Probe on collapsed builder

The administrators of failed construction company Australia's Residential Builder have warned that "substantive investigations" will be needed to determine responsibility for its collapse, which has so far cost creditors more than $7.2 million.

The administrators of failed construction company Australia's Residential Builder have warned that "substantive investigations" will be needed to determine responsibility for its collapse, which has so far cost creditors more than $7.2 million.

The wind-up of the Port Melbourne-based firm - approved by creditors earlier this month - comes as administrator Hamilton Murphy cancelled building contracts for 70 homes, leaving buyers scrambling to find replacement builders.

Michael Caspaney of Hamilton Murphy declined to comment on any potential investigation when contacted by BusinessDay.

But the minutes of a creditors' meeting filed with the corporate regulator show preliminary inquiries had "identified potential offences" that could be investigated by liquidators.

The Tax Office has also flagged concerns about transactions made to "the Partners IP account".

Questions have also been raised about the circumstances under which one of the directors, Robert Wiederstein, resigned before the company's collapse in early August, according to documents filed with the Australian Securities and Investments Commission.

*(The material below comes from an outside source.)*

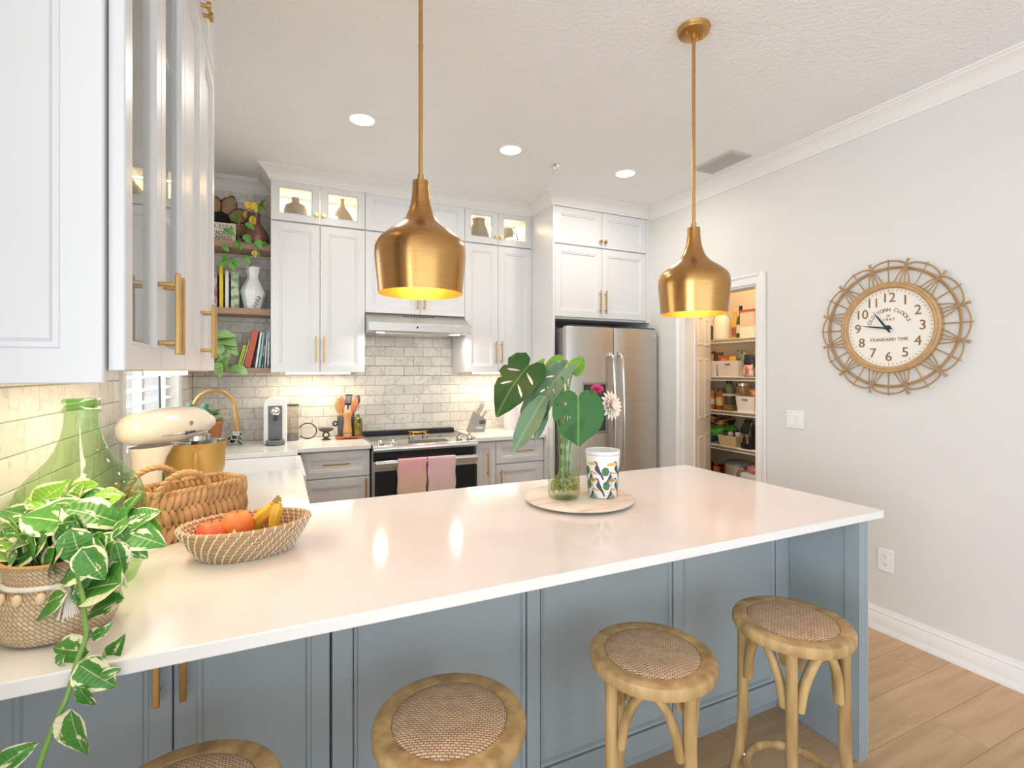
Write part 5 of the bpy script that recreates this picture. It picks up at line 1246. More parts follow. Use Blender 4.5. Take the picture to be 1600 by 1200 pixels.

Co-director Graeme Varcoe, who also became secretary with Mr Wiederstein's departure, has previously told creditors about confusion surrounding the resignation and ARB's financial affairs when he returned from annual leave in mid-June this year.

"One of [Mr Varcoe's concerns] was whether his co-director had resigned, to which he was advised that he hadn't. Further inquiries made by him later disclosed that [Mr Wiederstein] had in fact resigned and that he had backdated his resignation to 31 May 2013," creditors' meeting minutes said.

"Following the former director's departure from the company it was at this time that [Mr Varcoe] realised that the company had major cash flow issues, with a substantial amount of money being payable to the company from clients in respect of progress payments."

Jack Hossain's new home in the western suburb of Maddingley had reached the framing stage when ARB collapsed in early August. By that time, Mr Hossain had only $15,000 outstanding on the $188,000 contract price, handing over his latest progress payment about a fortnight before the builder went into administration.

"They never said anything was wrong or that the company was in trouble. Then all the work stopped," he said. "I've been quoted $67,000 to finish the work."

Mr Varcoe and Mr Wiederstein could not be reached for comment.